THE HEREFORD MAPPA MUNDI OF 1280.
Drawn by Richard de Haldingham and Lafford, who was Prebendary of Lincoln (hence his name Lafford) before 1283, and Prebendary of Hereford in 1305. The original map hangs in the Chapter House Library of Hereford Cathedral. In it the original green of the seas reproduced here as green has become a dark brown by age.

With the Hereford map came in that pictorial geography that makes the maps of the later Middle Ages so delightful.

THE KAISER HOLDING THE WORLD.
From a twelfth-century MS.

"This is indeed the true way to make a map," says a modern writer. "If these old maps erred in the course of their rivers and the lines of their mountains and space, they are not so misleading as your modern atlas with its too accurate measurements.
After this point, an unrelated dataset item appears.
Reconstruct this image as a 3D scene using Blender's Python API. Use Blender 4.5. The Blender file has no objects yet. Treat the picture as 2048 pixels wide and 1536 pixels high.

For even your most primitive map, with Paradise in the east—a gigantic Jerusalem in the centre—gives a less distorted impression than that which we obtain from the most scientific chart on Mercator's projection."

THE "ANGLO-SAXON" MAP OF THE WORLD, DRAWN ABOUT 990 A.D.
This map, which is found in one of the Cotton MSS. in the British Museum, is a geographical achievement remarkable in the age which produced it. It may perhaps be the work of an Irish scholar-monk. It shows real knowledge and scientific insight in one of the gloomiest of the "dark ages" of Europe.